▸ Task to complete: All of the material below is to be repeated exactly.

▸ Supplied material:
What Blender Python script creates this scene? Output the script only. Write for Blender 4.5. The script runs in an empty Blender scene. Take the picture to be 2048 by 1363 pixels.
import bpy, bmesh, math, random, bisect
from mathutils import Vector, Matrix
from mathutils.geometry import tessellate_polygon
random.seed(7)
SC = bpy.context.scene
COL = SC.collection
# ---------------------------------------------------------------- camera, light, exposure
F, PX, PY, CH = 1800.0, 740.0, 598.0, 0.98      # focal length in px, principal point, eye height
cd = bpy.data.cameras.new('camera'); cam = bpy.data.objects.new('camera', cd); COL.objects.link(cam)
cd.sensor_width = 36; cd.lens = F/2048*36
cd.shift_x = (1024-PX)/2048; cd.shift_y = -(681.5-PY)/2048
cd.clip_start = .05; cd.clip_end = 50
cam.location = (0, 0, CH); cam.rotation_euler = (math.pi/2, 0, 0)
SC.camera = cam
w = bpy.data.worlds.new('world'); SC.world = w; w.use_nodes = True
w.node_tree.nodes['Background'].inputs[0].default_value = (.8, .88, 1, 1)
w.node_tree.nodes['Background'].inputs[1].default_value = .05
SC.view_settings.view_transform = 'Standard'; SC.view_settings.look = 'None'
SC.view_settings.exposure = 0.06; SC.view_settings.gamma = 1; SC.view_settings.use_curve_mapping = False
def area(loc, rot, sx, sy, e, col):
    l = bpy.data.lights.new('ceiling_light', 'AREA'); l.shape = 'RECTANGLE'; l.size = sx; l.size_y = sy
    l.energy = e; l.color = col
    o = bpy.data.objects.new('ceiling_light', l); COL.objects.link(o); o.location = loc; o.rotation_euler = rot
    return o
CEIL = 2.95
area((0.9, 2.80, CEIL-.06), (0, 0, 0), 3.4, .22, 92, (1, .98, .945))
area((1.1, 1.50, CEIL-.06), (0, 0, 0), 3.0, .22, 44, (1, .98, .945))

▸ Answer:
What Blender Python script creates this scene? Output the script only. Write for Blender 4.5. The script runs in an empty Blender scene. Take the picture to be 2048 by 1363 pixels.
import bpy, bmesh, math, random, bisect
from mathutils import Vector, Matrix
from mathutils.geometry import tessellate_polygon
random.seed(7)
SC = bpy.context.scene
COL = SC.collection
# ---------------------------------------------------------------- camera, light, exposure
F, PX, PY, CH = 1800.0, 740.0, 598.0, 0.98      # focal length in px, principal point, eye height
cd = bpy.data.cameras.new('camera'); cam = bpy.data.objects.new('camera', cd); COL.objects.link(cam)
cd.sensor_width = 36; cd.lens = F/2048*36
cd.shift_x = (1024-PX)/2048; cd.shift_y = -(681.5-PY)/2048
cd.clip_start = .05; cd.clip_end = 50
cam.location = (0, 0, CH); cam.rotation_euler = (math.pi/2, 0, 0)
SC.camera = cam
w = bpy.data.worlds.new('world'); SC.world = w; w.use_nodes = True
w.node_tree.nodes['Background'].inputs[0].default_value = (.8, .88, 1, 1)
w.node_tree.nodes['Background'].inputs[1].default_value = .05
SC.view_settings.view_transform = 'Standard'; SC.view_settings.look = 'None'
SC.view_settings.exposure = 0.06; SC.view_settings.gamma = 1; SC.view_settings.use_curve_mapping = False
def area(loc, rot, sx, sy, e, col):
    l = bpy.data.lights.new('ceiling_light', 'AREA'); l.shape = 'RECTANGLE'; l.size = sx; l.size_y = sy
    l.energy = e; l.color = col
    o = bpy.data.objects.new('ceiling_light', l); COL.objects.link(o); o.location = loc; o.rotation_euler = rot
    return o
CEIL = 2.95
area((0.9, 2.80, CEIL-.06), (0, 0, 0), 3.4, .22, 92, (1, .98, .945))
area((1.1, 1.50, CEIL-.06), (0, 0, 0), 3.0, .22, 44, (1, .98, .945))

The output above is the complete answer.